Discussion Questions 
1. The three cases that open Case Histories are at first quite separate, and leave you wondering how Atkinson is going to pull it all together into one story. You might discuss whether she is successful at doing that—and how.

2. Case Histories has three unsolved crimes and has a private eye as hero. Kate Atkinson is known as a 'literary writer' and won the Whitbread Prize for her first novel, Behind the Scenes at the Museum.
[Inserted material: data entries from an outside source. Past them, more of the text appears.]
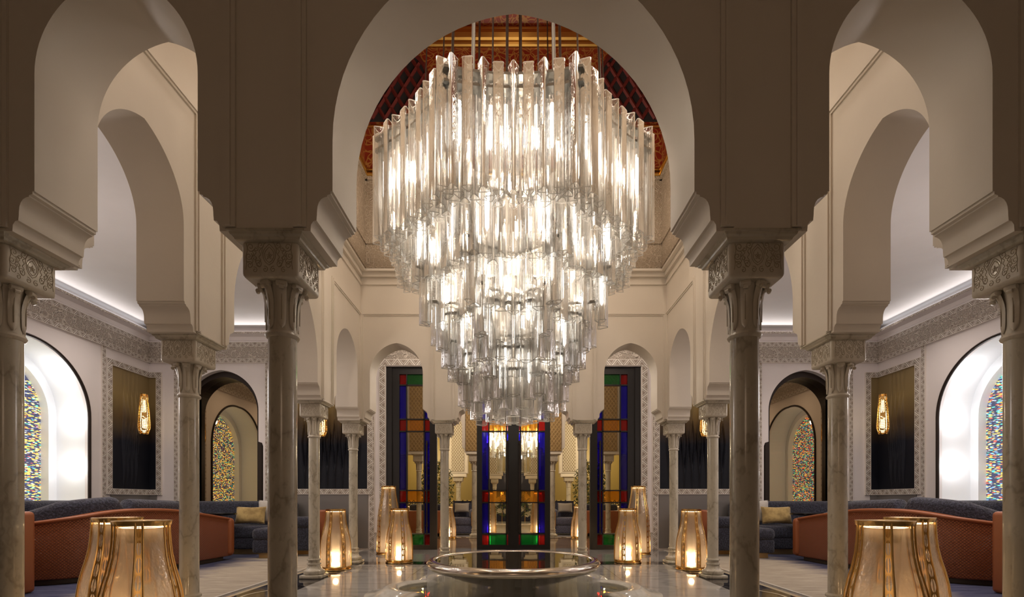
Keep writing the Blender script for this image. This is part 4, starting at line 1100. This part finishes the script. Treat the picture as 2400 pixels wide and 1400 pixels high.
# second chandelier
ch2 = thing('chandelier', 'second glass tube chandelier seen through the central doors', 'chandelier', (0, 21.5, 0))
n_ = 0
for (a, dip, zt, zb, spc, r) in ((1.15, .08, 5.2, 4.0, .26, .09), (1.0, .1, 4.2, 3.35, .28, .1), (.72, .08, 3.5, 2.65, .3, .1)):
    for j, (x, y, ph, i) in enumerate(octa(a, dip, spc)):
        if n_ < 98:
            o = bpy.data.objects.new('glass_tube', tmesh(r, zt-zb)); COL.objects.link(o); o.parent = ch2; o.location = (x, y, zt); o.rotation_euler[2] = ph + (PI/2 if i % 2 else -PI/2); n_ += 1
for k in range(12):
    a = 2*PI*k/12; o = bpy.data.objects.new('lamp', LM[sorted(LM)[0]]); COL.objects.link(o); o.parent = ch2; o.location = (.75*cos(a), .75*sin(a), 4.6 - .5*(k % 3))
b = B(); b.tube([(0, 21.5, 3.4), (0, 21.5, 6.65)], .03, 8); b.lathe([(.2, 5.15), (1.15, 5.15), (1.15, 5.2), (.2, 5.2)], 32, 0, 21.5); b.lathe([(.1, 3.45), (.8, 3.45), (.8, 3.5), (.1, 3.5)], 32, 0, 21.5); obj('stem', b, CHROME, ch2)
# rear fountain and flowers
rf = thing('marble_basin', 'white marble basin of the rear hall behind the door glass', 'basin', (0, 21.5, 0))
b = B(); b.lathe([(1.15, 0), (1.15, .08), (1.0, .12), (.95, .3), (1.1, .36), (1.1, .42), (0, .42)], 48, 0, 21.5); obj('bowl', b, WATM, rf)
fl = thing('flower_arrangement', 'cream flower arrangement standing on the rear marble basin', 'flowers', (0, 21.5, .43))
b = B(); b.lathe([(.2, .43), (.26, .5), (.2, .65), (.24, .74)], 24, 0, 21.5); obj('vase', b, BRONZE, fl)
b = B(); bf = B(); rnd = random.Random(3)
for k in range(420):
    a = rnd.uniform(0, 2*PI); u = rnd.random()**.5; z = .72 + rnd.random()*1.1; rr = u*.85*math.sqrt(max(.05, 1-((z-1.1)/.75)**2))
    p = Vector((rr*cos(a), 21.5 + rr*sin(a), z)); d = Vector((rnd.uniform(-1, 1), rnd.uniform(-1, 1), rnd.uniform(-.4, 1))).normalized(); e = d.orthogonal().normalized()*.035
    b.face([p, p+d*.08+e, p+d*.2, p+d*.08-e])
obj('foliage', b, LEAFM, fl, fix=False, smooth=0)
for k in range(26):
    a = rnd.uniform(PI*.9, PI*2.1); z = .75 + rnd.random()*.95; rr = .8*math.sqrt(max(.05, 1-((z-1.1)/.75)**2)); c = Vector((rr*cos(a), 21.5 + rr*sin(a), z))
    b = B()
    for q in range(9):
        t = 2*PI*q/9; d = Vector((cos(t), -.5, sin(t))).normalized(); e = Vector((-sin(t), 0, cos(t)))*.05
        b.face([c, c+d*.07+e, c+d*.15, c+d*.07-e])
    b.lathe([(0, c.z-.035), (.035, c.z), (0, c.z+.035)], 8, c.x, c.y-.06); obj('bloom', b, FLOW, fl, fix=False, smooth=0)
# armchairs, trees, lamps of the rear hall
def rear_chair(x, y, lab):
    r = thing('armchair', lab, 'armchair', (x, y, 0))
    b = B(); b.rbox(x-.5, x+.5, y-.5, y+.5, .08, .42, .06, 3); obj('seat_base', b, SLATE, r)
    b = B(); b.rbox(x-.52, x+.54, y-.54, y+.4, .40, .72, .1, 4); obj('seat', b, SLATE, r)
    b = B(); b.rbox(x+.26, x+.56, y-.56, y+.4, .70, 1.06, .12, 4); obj('arm', b, SLATE, r)
    b = B(); sweep(b, [(*p, .5, 1.38) for p in catmull([(x-.5, y+.62), (x, y+.66), (x+.45, y+.55), (x+.62, y+.2)], 6)], 0, -.16, .07); obj('backrest', b, SLATE, r)
    b = B(); b.rbox(x+.36, x+.46, y-.60, y-.55, .38, .95, .02, 2); obj('arm_strap', b, OAK, r)
    b = B(); 
    for sx in (-.4, .4):
        for sy in (-.4, .4): b.box(x+sx-.03, x+sx+.03, y+sy-.03, y+sy+.03, .016, .1)
    obj('feet', b, DARKP, r)
    return r
rc = rear_chair(-2.02, 19.6, 'slate blue armchair in the rear hall, left door gap'); mirror(rc, 'slate blue armchair in the rear hall, right door gap')
q = cushion('white_cushion', 'white cushion on the rear left armchair', (-2.12, 19.86, 1.10), .6, .4, .2, .0, LINEN, -.2); mirror(q, 'white cushion on the rear right armchair')
lr = dup(ln, (-2.42, 17.85, 0), 'small gold lantern seen through the left door gap'); lant(ln, 2.42, 17.85, 'small gold lantern seen through the right door gap')
lant(ln, -4.4, 20.2, 'gold lantern glimpsed through the left stained glass leaf'); lant(ln, 4.4, 20.2, 'gold lantern glimpsed through the right stained glass leaf')
lant(tn, -1.02, 20.2, 'tall gold lantern glimpsed through the left central door pane'); lant(tn, 1.02, 20.2, 'tall gold lantern glimpsed through the right central door pane')
tb = thing('tan_sofa', 'tan leather sofa back in the rear hall, left door gap', 'sofa', (-3.0, 18.9, 0))
b = B(); b.rbox(-4.1, -2.78, 18.8, 19.0, .1, 1.0, .05, 3); obj('backrest_shell', b, LEAP, tb); b = B(); b.rbox(-4.1, -2.8, 19.0, 19.8, .02, .6, .08, 3); obj('seat', b, BLUE, tb); b = B(); b.rbox(-4.1, -2.82, 18.98, 19.25, .6, 1.25, .1, 3); obj('back_cushion', b, BLUE, tb)
mirror(tb, 'tan leather sofa back in the rear hall, right door gap')
tr = thing('indoor_tree', 'leafy tree with glinting leaves in the rear hall, left door gap', 'tree', (-3.35, 21.0, 0))
b = B(); b.lathe([(.3, 0), (.36, .3), (.33, .5), (0, .5)], 24, -3.35, 21.0); obj('pot', b, BRONZE, tr)
b = B(); b.tube([(-3.35, 21.0, .4), (-3.33, 21.0, 1.2), (-3.38, 21.02, 2.0)], [.05, .04, .02], 8); obj('trunk', b, BARK, tr)
b = B()
for k in range(1500):
    z = rnd.uniform(1.0, 3.1); rr = .75*math.sqrt(max(.02, 1-((z-2.0)/1.15)**2))*rnd.random()**.4; a = rnd.uniform(0, 2*PI); p = Vector((-3.35+rr*cos(a), 21.0+rr*sin(a), z))
    d = Vector((rnd.uniform(-1, 1), rnd.uniform(-1, 1), rnd.uniform(-1, .6))).normalized(); e = d.orthogonal().normalized()*.035
    b.face([p, p+d*.07+e, p+d*.16, p+d*.07-e], 1 if rnd.random() < .35 else 0)
obj('foliage', b, [LEAFM, LEAFG], tr, fix=False, smooth=0); mirror(tr, 'leafy tree with glinting leaves in the rear hall, right door gap')
rr_ = thing('striped_rug', 'black and white bordered rug under the rear left armchair', 'rug', (-2.6, 20, 0))
b = B(); b.box(-2.75, -1.40, 18.2, 20.4, 0, .010); obj('border', b, STRIPE, rr_); b = B(); b.box(-2.6, -1.6, 18.4, 20.2, .010, .014); obj('field', b, SLATE, rr_)
mirror(rr_, 'black and white bordered rug under the rear right armchair')
for k, (x, y, z) in enumerate(((-.62, 26.2, 1.75), (0, 27.6, 1.72), (.62, 26.2, 1.75))):
    t_ = thing('table_candle', ('glowing candle shade seen through the left door pane', 'glowing candle flame seen in the door middle', 'glowing candle shade seen through the right door pane')[k], 'candle', (x, y, 0))
    b = B(); b.lathe([(.16, 0), (.16, .03), (.02, .06), (.02, z-.12), (.1, z-.12)], 16, x, y); obj('stand', b, BRASS, t_)
    b = B(); b.lathe([(.07, z-.12), (.07, z+.12)], 16, x, y); obj('shade', b, WAX, t_)

# ------------------------------------------------------------------ lights
def light(kind, loc, power, col, size=.1, rot=None, **kw):
    d = bpy.data.lights.new('light', kind); d.energy = power; d.color = col
    if kind == 'AREA':
        d.shape = 'RECTANGLE'; d.size = size[0]*K; d.size_y = size[1]*K
    elif kind in ('POINT', 'SPOT'): d.shadow_soft_size = size*K
    for k, v in kw.items(): setattr(d, k, v)
    o = bpy.data.objects.new('light', d); COL.objects.link(o); o.location = loc
    if rot: o.rotation_euler = rot
    return o
WARM = (1, .83, .65)
for k in range(6):
    a = 2*PI*(k+.5)/6; light('POINT', (1.15*cos(a), CY + 1.15*sin(a), 5.78), 54, WARM, .12)
for k in range(4):
    a = 2*PI*(k+.25)/4; light('POINT', (.6*cos(a), CY + .6*sin(a), 4.3), 15, WARM, .12)
light('POINT', (0, CY, 3.4), 14, WARM, .15)
for s_ in (-1, 1):
    light('AREA', (s_*(XO-.35), 8.2, 6.0), 8, (1, .93, .90), (.4, 9.5), (0, PI - s_*.95, 0))
    light('AREA', (s_*7.2, YE-.35, 6.0), 5.5, (1, .93, .90), (5.0, .4), (PI + .95, 0, 0))
    for yy, zz, pw in ((NY+1.5, .8, 9), (NY+1.5, 2.2, 9), (NY+1.48, 3.3, 9), (NY+1.15, 4.15, 9)):
        light('POINT', (s_*10.5, yy-.2, zz), pw*.5, (.95, .97, 1.0), .1)
    light('POINT', (s_*9.78, 12.80, 3.66), 5, (1, .72, .38), .05); light('POINT', (s_*5.26, 13.24, 3.66), 5, (1, .72, .38), .05)
    
    for xx in (5.6, 8.6):
        for yy in (5.5, 8.3, 11.1): light('SPOT', (s_*xx, yy, ZC-.04), 70, (1, .88, .79), .06, (0, 0, 0), spot_size=2.3, spot_blend=.8)
    light('POINT', (s_*7.0, 7.6, 3.4), 45, (1, .88, .83), .5)
    light('AREA', (s_*2.2, 12.1, ZC-.03), 24, (1, .86, .72), (2.2, 1.2), (0, 0, 0))
for o in [o for o in COL.objects if o.name.startswith(('floor_lantern', 'tall_floor_lantern')) and o.parent is None]:
    light('POINT', (o.location.x, o.location.y, .24), 5.5, (1, .74, .46), .05)
light('POINT', (0, 21.5, 4.4), 130, WARM, .3); light('POINT', (0, 16, 5.2), 90, WARM, .3)
for s_ in (-1, 1): light('POINT', (s_*5.5, 22, 4.6), 190, (1, .80, .48), .3); light('POINT', (s_*5.2, 28.5, 4.2), 170, (1, .80, .48), .3)
light('POINT', (0, -2.2, 2.8), 12, (1, .70, .48), .6)
for s_ in (-1, 1):                                 # unseen area lights, added below the tower to brighten the court
    light('AREA', (s_*2.7, 7.0, 8.1), 28, WARM, (.4, 4.5), (0, s_*.55, 0))
light('AREA', (0, 9.6, 8.1), 11, WARM, (3.5, .4), (-.5, 0, 0)); light('AREA', (0, 4.4, 8.1), 10, WARM, (3.5, .4), (.55, 0, 0))  # further added fill for the court, no fixtures
light('POINT', (0, 8.0, 10.4), 3, (1, .7, .42), .3)

w = bpy.data.worlds.new('dim_air'); SC.world = w; w.use_nodes = True
bg = w.node_tree.nodes.get('Background') or w.node_tree.nodes.new('ShaderNodeBackground'); bg.inputs[0].default_value = (.5, .4, .3, 1); bg.inputs[1].default_value = .05

# ------------------------------------------------------------------ camera
cam = bpy.data.cameras.new('camera'); cam.sensor_width = 36; cam.sensor_fit = 'HORIZONTAL'; cam.lens = 17.0
cam.shift_x = -3.5/2400; cam.shift_y = 477/2400; cam.clip_start = .05; cam.clip_end = 200
co = bpy.data.objects.new('camera', cam); COL.objects.link(co); co.location = (0, 0, 1.338); co.rotation_euler = (PI/2, 0, 0); SC.camera = co

# ------------------------------------------------------------------ bring the layout to metres
seen = set()
S = Matrix.Scale(K, 4)
for o in COL.objects:
    o.location = o.location * K
    if o.type == 'MESH' and o.data.name not in seen:
        seen.add(o.data.name); o.data.transform(S)

vs = SC.view_settings; vs.view_transform = 'Standard'; vs.look = 'None'; vs.exposure = 0.0; vs.gamma = 1.0; vs.use_curve_mapping = False
cy = SC.cycles
cy.max_bounces = 5; cy.diffuse_bounces = 3; cy.use_adaptive_sampling = True; cy.adaptive_threshold = .05; cy.glossy_bounces = 2; cy.transmission_bounces = 3; cy.transparent_max_bounces = 26
cy.caustics_reflective = False; cy.caustics_refractive = False; cy.sample_clamp_indirect = 3.0; cy.use_denoising = True; cy.blur_glossy = 1.0
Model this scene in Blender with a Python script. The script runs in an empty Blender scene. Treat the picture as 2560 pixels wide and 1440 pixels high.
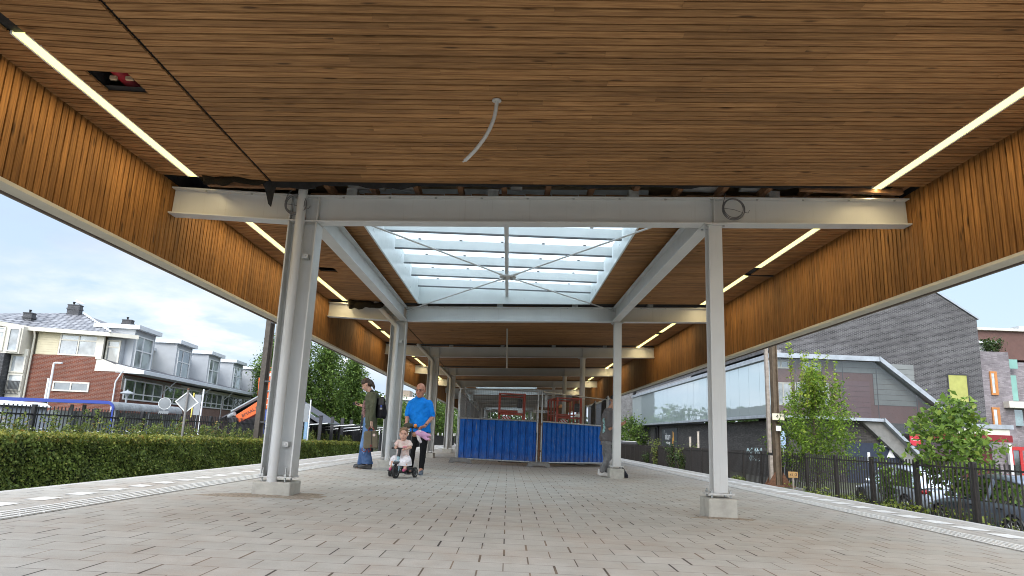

How is Case Histories different from a traditional detectvie novel—or is it?

3. Jackson believes "that his job was to help people be good rather than punish them for being bad." Another discussion point would be whether you think he is a moral character, and how you feel the revelation of the tragedy in his own past illuminates his actions in the novel.

4. To Jackson, it seems as if everyone he encounters has lost someone or something. One of Kate Atkinson's recurrent themes is that of lost children. In spite of her wicked sense of humour, she creates an overwhelming sense of tension in this novel. Is it that this theme speaks directly to the lost child deep inside every one of us?

5. "Novels gave you a completely false idea about life, they told lies and the implied there were endings when in reality there were no endings, everything just went on and on and on." Is Kate Atkinson being mischievous here, or is this statement true of this novel?